— Given exercise —
Your task is to print the material below exactly as presented.

— Material provided —
◇ ◇ ◇ ◇ ◇
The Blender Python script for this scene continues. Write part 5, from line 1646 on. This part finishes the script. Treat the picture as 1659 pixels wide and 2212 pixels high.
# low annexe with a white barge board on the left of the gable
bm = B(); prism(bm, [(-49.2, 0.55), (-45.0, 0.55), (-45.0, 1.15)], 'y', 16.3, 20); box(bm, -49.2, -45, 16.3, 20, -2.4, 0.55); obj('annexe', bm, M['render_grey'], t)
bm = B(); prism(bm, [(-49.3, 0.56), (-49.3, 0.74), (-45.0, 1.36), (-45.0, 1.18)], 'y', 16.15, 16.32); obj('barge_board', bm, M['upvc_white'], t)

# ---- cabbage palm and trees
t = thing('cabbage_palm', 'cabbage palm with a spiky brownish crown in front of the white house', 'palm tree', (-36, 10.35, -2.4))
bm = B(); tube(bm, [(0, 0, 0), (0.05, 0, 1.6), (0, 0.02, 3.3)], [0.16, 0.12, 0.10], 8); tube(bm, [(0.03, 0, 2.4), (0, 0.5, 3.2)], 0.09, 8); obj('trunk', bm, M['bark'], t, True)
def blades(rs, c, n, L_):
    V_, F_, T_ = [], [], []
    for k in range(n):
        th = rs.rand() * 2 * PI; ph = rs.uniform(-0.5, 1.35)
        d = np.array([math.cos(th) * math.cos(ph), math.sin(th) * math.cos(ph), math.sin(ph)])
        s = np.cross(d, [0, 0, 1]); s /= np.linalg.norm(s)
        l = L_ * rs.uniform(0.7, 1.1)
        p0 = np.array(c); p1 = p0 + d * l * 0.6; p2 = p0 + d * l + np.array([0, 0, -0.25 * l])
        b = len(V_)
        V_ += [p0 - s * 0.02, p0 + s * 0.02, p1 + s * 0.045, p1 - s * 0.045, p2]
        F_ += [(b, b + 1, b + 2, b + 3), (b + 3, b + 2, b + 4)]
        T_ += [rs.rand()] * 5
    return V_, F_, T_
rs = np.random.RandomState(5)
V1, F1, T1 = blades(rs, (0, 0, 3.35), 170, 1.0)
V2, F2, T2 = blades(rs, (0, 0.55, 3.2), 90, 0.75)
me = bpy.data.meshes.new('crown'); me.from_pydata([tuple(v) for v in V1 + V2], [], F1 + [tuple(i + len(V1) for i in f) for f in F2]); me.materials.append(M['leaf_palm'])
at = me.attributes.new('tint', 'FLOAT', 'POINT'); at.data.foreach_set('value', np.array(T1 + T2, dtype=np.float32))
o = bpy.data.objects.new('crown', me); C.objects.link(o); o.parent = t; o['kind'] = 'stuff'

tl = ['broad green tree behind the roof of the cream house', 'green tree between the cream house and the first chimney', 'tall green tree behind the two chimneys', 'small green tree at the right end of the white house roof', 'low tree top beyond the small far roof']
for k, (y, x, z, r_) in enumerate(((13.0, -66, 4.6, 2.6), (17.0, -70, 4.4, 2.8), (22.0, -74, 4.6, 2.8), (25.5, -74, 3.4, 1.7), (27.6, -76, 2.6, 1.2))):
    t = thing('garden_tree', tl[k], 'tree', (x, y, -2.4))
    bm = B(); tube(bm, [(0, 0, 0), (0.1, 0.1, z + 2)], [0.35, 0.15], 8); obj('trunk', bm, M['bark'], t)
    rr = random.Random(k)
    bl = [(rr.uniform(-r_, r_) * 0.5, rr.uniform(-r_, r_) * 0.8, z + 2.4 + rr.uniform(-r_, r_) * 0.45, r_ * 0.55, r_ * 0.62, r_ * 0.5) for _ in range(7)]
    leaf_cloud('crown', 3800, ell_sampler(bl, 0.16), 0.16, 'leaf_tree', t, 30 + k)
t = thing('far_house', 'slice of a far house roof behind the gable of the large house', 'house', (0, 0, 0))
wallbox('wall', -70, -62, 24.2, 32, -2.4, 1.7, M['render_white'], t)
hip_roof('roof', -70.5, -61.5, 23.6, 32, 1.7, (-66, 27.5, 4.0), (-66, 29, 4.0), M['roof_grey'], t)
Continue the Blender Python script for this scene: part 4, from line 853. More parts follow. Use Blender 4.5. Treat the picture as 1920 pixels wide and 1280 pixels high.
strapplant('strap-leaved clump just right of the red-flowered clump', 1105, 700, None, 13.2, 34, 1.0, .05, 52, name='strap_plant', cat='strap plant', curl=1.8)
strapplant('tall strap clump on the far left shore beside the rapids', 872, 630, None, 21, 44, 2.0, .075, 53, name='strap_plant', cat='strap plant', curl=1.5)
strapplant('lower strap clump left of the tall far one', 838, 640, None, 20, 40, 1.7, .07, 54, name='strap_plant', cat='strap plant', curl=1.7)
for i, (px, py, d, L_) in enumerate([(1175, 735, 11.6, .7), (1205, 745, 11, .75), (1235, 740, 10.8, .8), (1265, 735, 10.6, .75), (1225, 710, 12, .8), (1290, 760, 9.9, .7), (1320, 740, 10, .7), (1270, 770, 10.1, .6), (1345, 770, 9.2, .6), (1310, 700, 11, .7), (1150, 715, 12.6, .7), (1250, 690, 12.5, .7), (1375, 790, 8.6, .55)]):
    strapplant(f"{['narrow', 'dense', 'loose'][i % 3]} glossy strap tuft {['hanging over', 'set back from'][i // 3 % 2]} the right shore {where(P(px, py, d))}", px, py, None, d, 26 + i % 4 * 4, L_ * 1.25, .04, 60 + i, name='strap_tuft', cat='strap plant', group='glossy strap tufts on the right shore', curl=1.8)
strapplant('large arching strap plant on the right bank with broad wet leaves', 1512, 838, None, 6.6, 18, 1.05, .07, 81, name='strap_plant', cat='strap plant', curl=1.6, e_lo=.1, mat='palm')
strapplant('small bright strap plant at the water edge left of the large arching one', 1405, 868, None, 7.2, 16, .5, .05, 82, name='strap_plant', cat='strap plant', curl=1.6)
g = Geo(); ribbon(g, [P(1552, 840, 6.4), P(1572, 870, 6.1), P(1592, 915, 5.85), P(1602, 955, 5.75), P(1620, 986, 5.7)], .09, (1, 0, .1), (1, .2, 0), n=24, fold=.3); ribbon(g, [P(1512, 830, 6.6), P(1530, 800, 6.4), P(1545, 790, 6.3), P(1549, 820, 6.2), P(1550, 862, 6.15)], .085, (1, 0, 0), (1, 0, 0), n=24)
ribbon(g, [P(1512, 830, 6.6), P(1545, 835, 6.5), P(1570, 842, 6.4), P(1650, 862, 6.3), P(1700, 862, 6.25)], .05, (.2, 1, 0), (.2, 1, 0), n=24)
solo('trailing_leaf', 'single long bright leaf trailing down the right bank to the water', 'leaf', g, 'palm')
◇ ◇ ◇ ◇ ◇
— The result —
The Blender Python script for this scene continues. Write part 5, from line 1646 on. This part finishes the script. Treat the picture as 1659 pixels wide and 2212 pixels high.
# low annexe with a white barge board on the left of the gable
bm = B(); prism(bm, [(-49.2, 0.55), (-45.0, 0.55), (-45.0, 1.15)], 'y', 16.3, 20); box(bm, -49.2, -45, 16.3, 20, -2.4, 0.55); obj('annexe', bm, M['render_grey'], t)
bm = B(); prism(bm, [(-49.3, 0.56), (-49.3, 0.74), (-45.0, 1.36), (-45.0, 1.18)], 'y', 16.15, 16.32); obj('barge_board', bm, M['upvc_white'], t)

# ---- cabbage palm and trees
t = thing('cabbage_palm', 'cabbage palm with a spiky brownish crown in front of the white house', 'palm tree', (-36, 10.35, -2.4))
bm = B(); tube(bm, [(0, 0, 0), (0.05, 0, 1.6), (0, 0.02, 3.3)], [0.16, 0.12, 0.10], 8); tube(bm, [(0.03, 0, 2.4), (0, 0.5, 3.2)], 0.09, 8); obj('trunk', bm, M['bark'], t, True)
def blades(rs, c, n, L_):
    V_, F_, T_ = [], [], []
    for k in range(n):
        th = rs.rand() * 2 * PI; ph = rs.uniform(-0.5, 1.35)
        d = np.array([math.cos(th) * math.cos(ph), math.sin(th) * math.cos(ph), math.sin(ph)])
        s = np.cross(d, [0, 0, 1]); s /= np.linalg.norm(s)
        l = L_ * rs.uniform(0.7, 1.1)
        p0 = np.array(c); p1 = p0 + d * l * 0.6; p2 = p0 + d * l + np.array([0, 0, -0.25 * l])
        b = len(V_)
        V_ += [p0 - s * 0.02, p0 + s * 0.02, p1 + s * 0.045, p1 - s * 0.045, p2]
        F_ += [(b, b + 1, b + 2, b + 3), (b + 3, b + 2, b + 4)]
        T_ += [rs.rand()] * 5
    return V_, F_, T_
rs = np.random.RandomState(5)
V1, F1, T1 = blades(rs, (0, 0, 3.35), 170, 1.0)
V2, F2, T2 = blades(rs, (0, 0.55, 3.2), 90, 0.75)
me = bpy.data.meshes.new('crown'); me.from_pydata([tuple(v) for v in V1 + V2], [], F1 + [tuple(i + len(V1) for i in f) for f in F2]); me.materials.append(M['leaf_palm'])
at = me.attributes.new('tint', 'FLOAT', 'POINT'); at.data.foreach_set('value', np.array(T1 + T2, dtype=np.float32))
o = bpy.data.objects.new('crown', me); C.objects.link(o); o.parent = t; o['kind'] = 'stuff'

tl = ['broad green tree behind the roof of the cream house', 'green tree between the cream house and the first chimney', 'tall green tree behind the two chimneys', 'small green tree at the right end of the white house roof', 'low tree top beyond the small far roof']
for k, (y, x, z, r_) in enumerate(((13.0, -66, 4.6, 2.6), (17.0, -70, 4.4, 2.8), (22.0, -74, 4.6, 2.8), (25.5, -74, 3.4, 1.7), (27.6, -76, 2.6, 1.2))):
    t = thing('garden_tree', tl[k], 'tree', (x, y, -2.4))
    bm = B(); tube(bm, [(0, 0, 0), (0.1, 0.1, z + 2)], [0.35, 0.15], 8); obj('trunk', bm, M['bark'], t)
    rr = random.Random(k)
    bl = [(rr.uniform(-r_, r_) * 0.5, rr.uniform(-r_, r_) * 0.8, z + 2.4 + rr.uniform(-r_, r_) * 0.45, r_ * 0.55, r_ * 0.62, r_ * 0.5) for _ in range(7)]
    leaf_cloud('crown', 3800, ell_sampler(bl, 0.16), 0.16, 'leaf_tree', t, 30 + k)
t = thing('far_house', 'slice of a far house roof behind the gable of the large house', 'house', (0, 0, 0))
wallbox('wall', -70, -62, 24.2, 32, -2.4, 1.7, M['render_white'], t)
hip_roof('roof', -70.5, -61.5, 23.6, 32, 1.7, (-66, 27.5, 4.0), (-66, 29, 4.0), M['roof_grey'], t)
Continue the Blender Python script for this scene: part 4, from line 853. More parts follow. Use Blender 4.5. Treat the picture as 1920 pixels wide and 1280 pixels high.
strapplant('strap-leaved clump just right of the red-flowered clump', 1105, 700, None, 13.2, 34, 1.0, .05, 52, name='strap_plant', cat='strap plant', curl=1.8)
strapplant('tall strap clump on the far left shore beside the rapids', 872, 630, None, 21, 44, 2.0, .075, 53, name='strap_plant', cat='strap plant', curl=1.5)
strapplant('lower strap clump left of the tall far one', 838, 640, None, 20, 40, 1.7, .07, 54, name='strap_plant', cat='strap plant', curl=1.7)
for i, (px, py, d, L_) in enumerate([(1175, 735, 11.6, .7), (1205, 745, 11, .75), (1235, 740, 10.8, .8), (1265, 735, 10.6, .75), (1225, 710, 12, .8), (1290, 760, 9.9, .7), (1320, 740, 10, .7), (1270, 770, 10.1, .6), (1345, 770, 9.2, .6), (1310, 700, 11, .7), (1150, 715, 12.6, .7), (1250, 690, 12.5, .7), (1375, 790, 8.6, .55)]):
    strapplant(f"{['narrow', 'dense', 'loose'][i % 3]} glossy strap tuft {['hanging over', 'set back from'][i // 3 % 2]} the right shore {where(P(px, py, d))}", px, py, None, d, 26 + i % 4 * 4, L_ * 1.25, .04, 60 + i, name='strap_tuft', cat='strap plant', group='glossy strap tufts on the right shore', curl=1.8)
strapplant('large arching strap plant on the right bank with broad wet leaves', 1512, 838, None, 6.6, 18, 1.05, .07, 81, name='strap_plant', cat='strap plant', curl=1.6, e_lo=.1, mat='palm')
strapplant('small bright strap plant at the water edge left of the large arching one', 1405, 868, None, 7.2, 16, .5, .05, 82, name='strap_plant', cat='strap plant', curl=1.6)
g = Geo(); ribbon(g, [P(1552, 840, 6.4), P(1572, 870, 6.1), P(1592, 915, 5.85), P(1602, 955, 5.75), P(1620, 986, 5.7)], .09, (1, 0, .1), (1, .2, 0), n=24, fold=.3); ribbon(g, [P(1512, 830, 6.6), P(1530, 800, 6.4), P(1545, 790, 6.3), P(1549, 820, 6.2), P(1550, 862, 6.15)], .085, (1, 0, 0), (1, 0, 0), n=24)
ribbon(g, [P(1512, 830, 6.6), P(1545, 835, 6.5), P(1570, 842, 6.4), P(1650, 862, 6.3), P(1700, 862, 6.25)], .05, (.2, 1, 0), (.2, 1, 0), n=24)
solo('trailing_leaf', 'single long bright leaf trailing down the right bank to the water', 'leaf', g, 'palm')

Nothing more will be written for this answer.